Wow. There are a few--a very few--native-born Japanese of European stock. (I once read that Japan was 99.5% ethnic Japanese, 0.4% Korean, and 0.1% everything else, including Chinese. Those figures have almost certainly changed recently, though.)

But for a year, a private student and I discussed the question "What is Japanese?" We talked a lot about cultural things--the writing is Chinese, the racial origins are likely Korean, the modern culture is largely Western. But although all these things come from somewhere else, they are now 100% uniquely Japanese. What was once imported is now indigenous.

So, can one "become" Japanese, the way one "becomes" American?
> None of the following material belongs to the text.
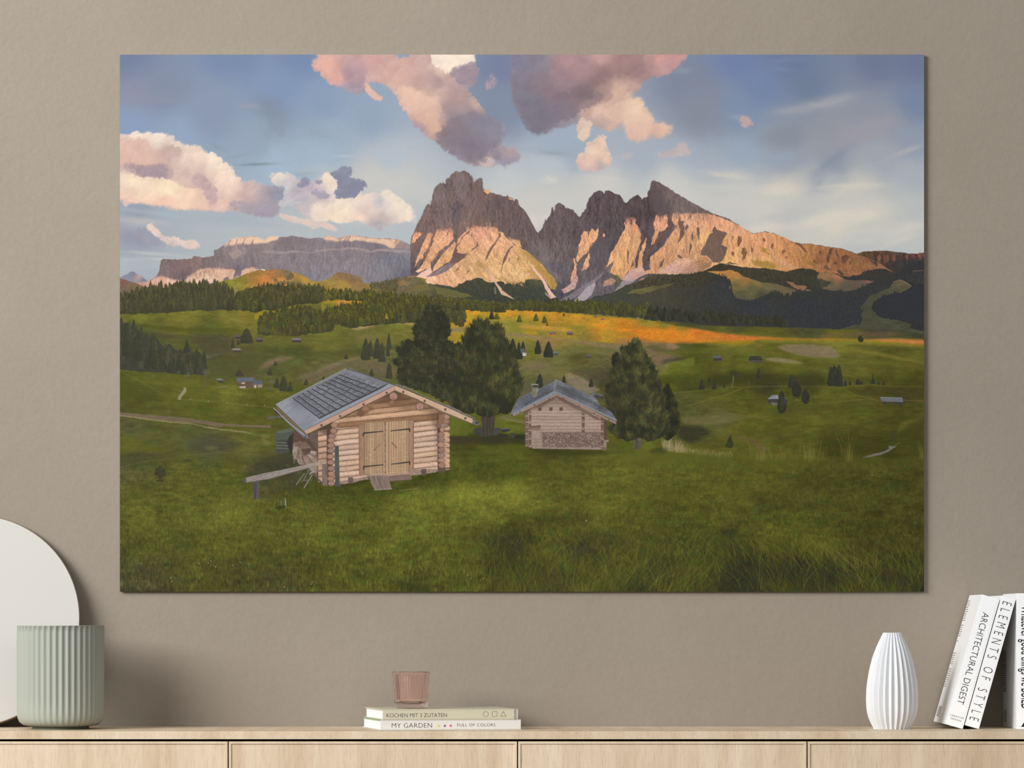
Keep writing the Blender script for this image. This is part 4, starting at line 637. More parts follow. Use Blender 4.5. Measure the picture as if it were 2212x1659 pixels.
def band(x0, x1, ftop, fbot, n, h, w, darks, lits, rnd, a=1., side=1, spiky=.35):
    T = []
    for _ in range(n):
        x = rnd.uniform(x0, x1); t = rnd.random()
        T.append((ftop(x)+(fbot(x)-ftop(x))*t, x))
    T.sort()
    for y, x in T:
        k = rnd.uniform(.7, 1.25); m = rnd.random()
        d = np.array(darks[rnd.integers(len(darks))])*rnd.uniform(.85, 1.1); l = np.array(lits[rnd.integers(len(lits))])*rnd.uniform(.8, 1.15)
        conifer(x, y, h*k*.92, w*rnd.uniform(.9, 1.45), d, l, rnd, a, spiky, side)
def lin(*p):
    xs = [q[0] for q in p]; ys = [q[1] for q in p]
    return lambda x: float(np.interp(x, xs, ys))
def barn(x, y, w, h, roof, wall, k=.45):
    """small far hut: roof slab over a log wall"""
    poly([(x-w*.44, y-h*.55), (x+w*.44, y-h*.55), (x+w*.44, y), (x-w*.44, y)], wall, tex=.4, ts=(.1, 1.2))
    poly([(x-w*.36, y-h), (x+w*.34, y-h), (x+w*.5, y-h*k), (x-w*.5, y-h*k)], roof, tex=.2, ts=(1, .3))
    poly([(x-w*.46, y-h*k), (x+w*.46, y-h*k), (x+w*.44, y-h*k+1.2), (x-w*.44, y-h*k+1.2)], np.array(wall)*.6)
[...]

I think not. Years ago I was studying the religions of the Indians of the American Southwest. I wanted to "join" the Hopi religion, only to learn that to do so one must be Hopi. Not de jure--by law--but de facto, as a matter of fact. I think the same is true in Japan.

In a sense, it's probably true anywhere. If you weren't born in America, if you arrive at the age of 13 or 30, you can take a test and become legally American, but there will always be shared experiences--Romper Room, say, for people my age--that you've missed. You'll always be "different."
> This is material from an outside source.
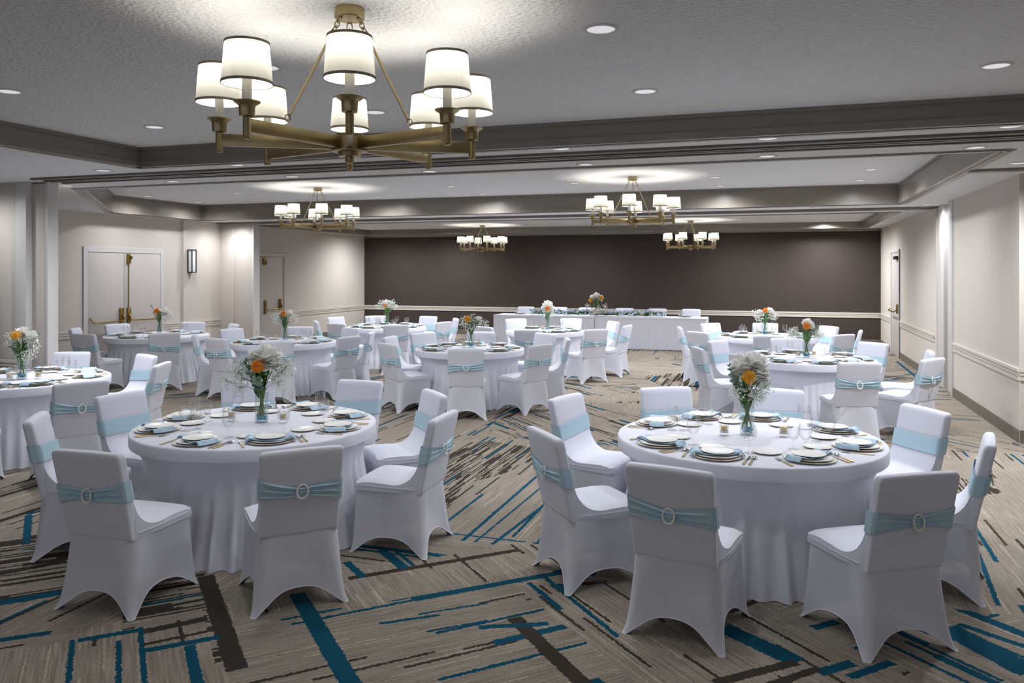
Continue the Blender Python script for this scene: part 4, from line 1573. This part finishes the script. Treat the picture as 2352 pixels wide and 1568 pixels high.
# ------------------------------------------------------------------ round tables
def round_table(x, y, R, tname, seed):
    rg = random.Random(seed)
    t = thing('round_table', 'round table in white fitted cloth, ' + tname, 'table', (x, y, 0), 0, 'round banquet tables')
    mb = MB()
    mb.lathe([(R - 0.012, 0.672), (R - 0.002, 0.676), (R, 0.684), (R + 0.001, 0.748), (R - 0.003, 0.756), (R - 0.012, 0.760), (R * 0.6, 0.760), (0.001, 0.760)], 96)
    mb.build('table_top', M['tcloth'], t, angle=60)
    n = 432
    fr = []
    a = 0.0
    while a < 2 * PI:                          # irregular fold spacing
        fr.append((a, rg.uniform(0.2, 1.0)))
        a += rg.uniform(0.085, 0.19)
    fr.append((2 * PI, fr[0][1]))

    def fold(th):
        th = th % (2 * PI)
        for i in range(len(fr) - 1):
            if fr[i][0] <= th <= fr[i + 1][0]:
                s = (th - fr[i][0]) / (fr[i + 1][0] - fr[i][0])
                amp = fr[i][1] * (1 - s) + fr[i + 1][1] * s
                return amp * (math.cos(2 * PI * s) * 0.6 + 0.4 * abs(math.cos(PI * s)) ** 3)
        return 0
    fv = [fold(2 * PI * i / n) for i in range(n)]
    lv = [(0.676, R - 0.010), (0.668, R - 0.024), (0.650, R - 0.046), (0.62, R - 0.070), (0.58, R - 0.088), (0.52, R - 0.096), (0.45, R - 0.094), (0.36, R - 0.080), (0.26, R - 0.058), (0.16, R - 0.036), (0.07, R - 0.016), (0.02, R - 0.004), (0.003, R)]
    rings = []
    for z, r in lv:
        am = 0.044 * max(0.0, min(1.0, (0.56 - z) / 0.42)) ** 0.8
        rings.append([((r + fv[i] * am) * math.cos(2 * PI * i / n), (r + fv[i] * am) * math.sin(2 * PI * i / n), z) for i in range(n)])
    MB().ring_stack(rings, False, False).build('table_skirt', M['tcloth'], t, angle=80)
    return t


NAMES8 = ['front', 'front right', 'right', 'back right', 'back', 'back left', 'left', 'front left']
ZCH = 0.898


def table_set(idx, cu, cv, R, tname, chairs, vase, spec, fine, votives=2):
    x, y = at(cu, cv, ZT)
    c = Vector((x, y))
    round_table(x, y, R, tname, 100 + idx)
    rg = random.Random(idx * 31 + 5)
    seats = []
    for (u, v, tw) in chairs:
        p = Vector(at(u, v, ZCH))
        dv = c - p
        D = dv.length
        # direction towards the table
        fa = math.atan2(dv.y, dv.x) + R_(tw)
        if D < R + 0.46:
            p = c - dv.normalized() * (R + 0.46)
        f = Vector((math.cos(fa), math.sin(fa)))
        o = p + f * 0.305
        # angle round the table as seen from the camera: 0 = towards the viewer
        cam_dir = math.atan2(-c.y, -c.x)
        s = math.atan2((p - c).y, (p - c).x) - cam_dir
        s = (s + 2 * PI) % (2 * PI)
        seats.append([s, o, fa - PI / 2, p])
    seats.sort(key=lambda q: q[0])
    # best naming of the seats round the table
    n = len(seats)
    names = []
    used = set()
    for q in seats:
        k = int(round(q[0] / (PI / 4))) % 8
        best = min(range(8), key=lambda j: (min(abs(q[0] - j * PI / 4), 2 * PI - abs(q[0] - j * PI / 4)) + (9 if j in used else 0)))
        used.add(best)
        names.append(NAMES8[best])
    for (s, o, rz, p), nm in zip(seats, names):
        put_chair(o.x, o.y, rz, 'white covered sashed chair, %s of %s' % (nm, tname), 'chairs around the round tables', rg.randrange(4))
    # place settings
    for (s, o, rz, p), nm in zip(seats, names):
        a = math.atan2((p - c).y, (p - c).x)
        out = Vector((math.cos(a), math.sin(a)))
        rt = Vector((-out.y, out.x))          # diner's right hand when facing the centre
        jit = rg.uniform(-0.04, 0.04)
        pc = c + out * (R - 0.185) + rt * jit
        rz0 = a + PI / 2                       # local +y towards the centre
        wh = '%s of %s' % (nm, tname)
        if not in_view(pc, ZT):
            continue
        simple('charger_plate', W['charger'], (pc.x, pc.y, ZT + 0.001), 0, 'charger plate under the stack, ' + wh, 'plate', 'charger plates')
        simple('dinner_plate', W['dinner'], (pc.x, pc.y, ZT + 0.0078), 0, 'dinner plate in mid stack, ' + wh, 'plate', 'dinner plates')
        kind = rg.randrange(2)
        nz = rg.uniform(-0.5, 0.5) + (0.0 if kind else 0.2)
        simple('napkin', W['napkin%d' % kind], (pc.x, pc.y, ZT + 0.0122), rz0 + nz, 'pale blue folded napkin, ' + wh, 'napkin', 'pale blue napkins')
        simple('salad_plate', W['salad'], (pc.x - out.x * 0.012, pc.y - out.y * 0.012, ZT + 0.0265), 0, 'salad plate topping the stack, ' + wh, 'plate', 'salad plates')
        b = c + out * (R - 0.40) - rt * (0.13 + rg.uniform(-0.03, 0.03))
        simple('bread_plate', W['bread'], (b.x, b.y, ZT + 0.001), 0, 'small bread plate, ' + wh, 'plate', 'bread plates')
        g = c + out * (R - 0.37) + rt * (0.115 + rg.uniform(-0.02, 0.02))
        simple('goblet', W['goblet'], (g.x, g.y, ZT + 0.001), 0, 'clear stemmed goblet, ' + wh, 'glass', 'stemmed goblets')
        if rg.random() < 0.35:
            g2 = c + out * (R - 0.44) + rt * 0.07
            simple('wine_glass', W['tumbler'], (g2.x, g2.y, ZT + 0.001), 0, 'wine glass behind the goblet, ' + wh, 'glass', 'wine glasses')
        tw = rg.uniform(-0.12, 0.12)
        f = c + out * (R - 0.165) - rt * 0.185 + rt * jit
        piece('fork', 'fork', (f.x, f.y, ZT + 0.001), rz0 + tw, 'gold-handled fork, ' + wh, 'forks')
        k = c + out * (R - 0.16) + rt * (0.18 + jit)
        piece('knife', 'knife', (k.x, k.y, ZT + 0.001), rz0 + tw * 0.5, 'gold-handled knife, ' + wh, 'knives')
        k = c + out * (R - 0.165) + rt * (0.212 + jit)
        piece('spoon', 'spoon', (k.x, k.y, ZT + 0.001), rz0 + tw * 0.7, 'gold-handled spoon, ' + wh, 'spoons')
    vx, vy = at(vase[0], vase[1], ZT)
    vase_and_bouquet(vx, vy, ZT + 0.001, spec, tname, fine, 900 + idx)
    for k, (u, v) in enumerate(votives):
        px, py = at(u, v, ZT)
        t = thing('votive_candle', 'gold tea light in glass %s of the vase, %s' % (('left', 'right', 'behind')[k], tname), 'candle', (px, py, ZT + 0.001), 0, 'votive candles')
        link('votive_glass', W['votive'], t)
        link('candle', W['candle'], t)
        link('wax_base', W['wax'], t)


def in_view(p, z):
    d = -SN * p.x + CS * p.y
    r = CS * p.x + SN * p.y
    if d < 0.3:
        return False
    u = CX + FPX * r / d
    return -60 < u < 2412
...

The same is true here, but magnified. It's said that 20 years after you arrive, well-meaning friends--who know how long you've been here--will still compliment you on how well you use chopsticks, or how well you speak Japanese.

There seems to be a feeling that only Japanese people can do these things. Another standard idea is that many Japanese are surprised to hear that other places have "four seasons." They think that's a Japanese thing. Last week, a young man in his 20's asked me in all sincerity if there were mosquitoes in America. When I said "Yes," he was surprised; he had always assumed they were only found in Japan.

What I'm saying is that there is a certain amount of insular or parochial or--some would say--jingoistic thinking here. It's natural, though: when so much emphasis is placed on "the group," it automatically creates a large class of people who are not in the group.

So: Am I Japanese? No, and I never will be. I love Japan. It feels like home. If I accepted the idea of reincarnation 100%, I'd swear I had lived here before. I often have feelings of nostalgia when I see something for the first time. Not deja vu, mind you, but real nostalgia.

Notwithstanding, one is born Japanese, not made. No matter how much I learn, no matter how much I appreciate, no matter how much I focus on things Japanese, it will always be a matter of using my head. I can explain things about Buddhism that many Japanese don't know; but they can have an intuitive grasp, a heartfelt connection, just by walking onto a temple's grounds, in a way that I can never approach. I will always be on the outside looking in.

So I'm not more Japanese than the Japanese; I'm not Japanese at all. But I am, and always will be, a Japanophile of the highest order.